The best networking conversations flow organically and end with an exchange of cards and follow up plans.

6. Winging how you introduce yourself

When meeting someone new, whether online or in-person, you largely control the initial information they learn about you. Introducing yourself without any thought or practice wastes the opportunity to make a great impression on a new contact. Don’t sell yourself short by sharing your title and company name alone; these are details of a larger picture. On the other hand, don't ramble on about yourself either, which dilutes your intended message and doesn’t make a great impression.

Identify key points about who you are, what you do and what makes you unique. Practice so you sound confident, conversational and friendly (not robotic and rehearsed).

7. Monopolizing someone’s time

If at an in-person event and you hit it off with someone and feel like you could speak with them for hours, don't. Be cognizant of the amount of time you spend doing so because even if the other person appears 110% engaged in the conversation, after a while, it may be out of politeness. They most likely want to meet others before the event is over (and you should too).

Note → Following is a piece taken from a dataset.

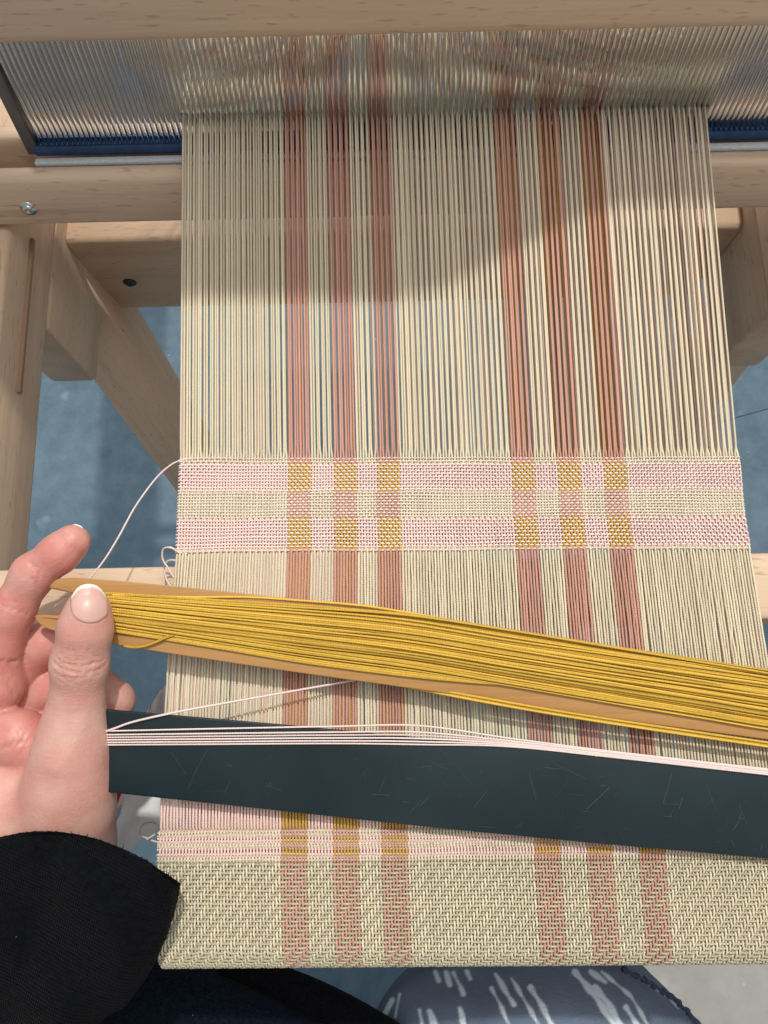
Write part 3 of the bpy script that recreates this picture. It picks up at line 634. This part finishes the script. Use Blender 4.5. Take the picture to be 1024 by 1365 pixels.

When you meet a great new contact, after a brief chat, exchange contact information and make plans to continue the conversation at another time.

8. Dismissing others through bad body language

When talking to others in person, you communicate a lot more than you realize through nonverbal cues. When you want to talk to someone, you naturally convey open and engaged body language. If the person is not someone you're connecting with, however, be mindful of your presence. If you have a closed off stance and avoid direct eye contact (gazing around the room for “someone better” to talk to instead), this can make a bad impression and even insult the other person.

While you don’t have to develop a relationship with everyone you meet, you can still engage and chat briefly before politely moving on to someone else.

9. Flaking on promises made

If you promise something to someone you know or just meet (an introduction, link to a resource, invitation to a webinar), follow through on it! If you forget about (or put off) the promise, you’ll come across as unreliable and undependable, no matter how successful you are in your career. This behavior damages relationships and negatively impacts your personal brand.

If you’re busy and need more time to follow through on something, send a quick note and say you’ll follow up soon. Most delays are understandable; following up goes a long way in letting others know that you’re still thinking about them and will deliver.

10. Approaching relationships as one-and-done

Networking is not a one-time event. Cultivating and maintaining relationships requires effort over time. How you do so and with what frequency depends on the contact: how you know them, where they’re located, the nature of the relationship etc. With some, you might regularly engage with their content on LinkedIn or reach out before an upcoming online event to see if they’re attending. With others, you might schedule an email to touch base or invite them to a webinar. Effective networking is multifaceted, online and in-person, over time.

Whatever your professional goals are -- increased visibility, expanded network, new job, business growth or a board seat -- networking is one of your most valuable tools to get there. Regardless of career success, many people still make networking mistakes that can get in the way of achieving their goals.

Introduce yourself with a clear and impactful message, respond promptly to when people reach out and follow-through on promises made. Using best practices, you’ll strengthen your personal brand and drive your career forward.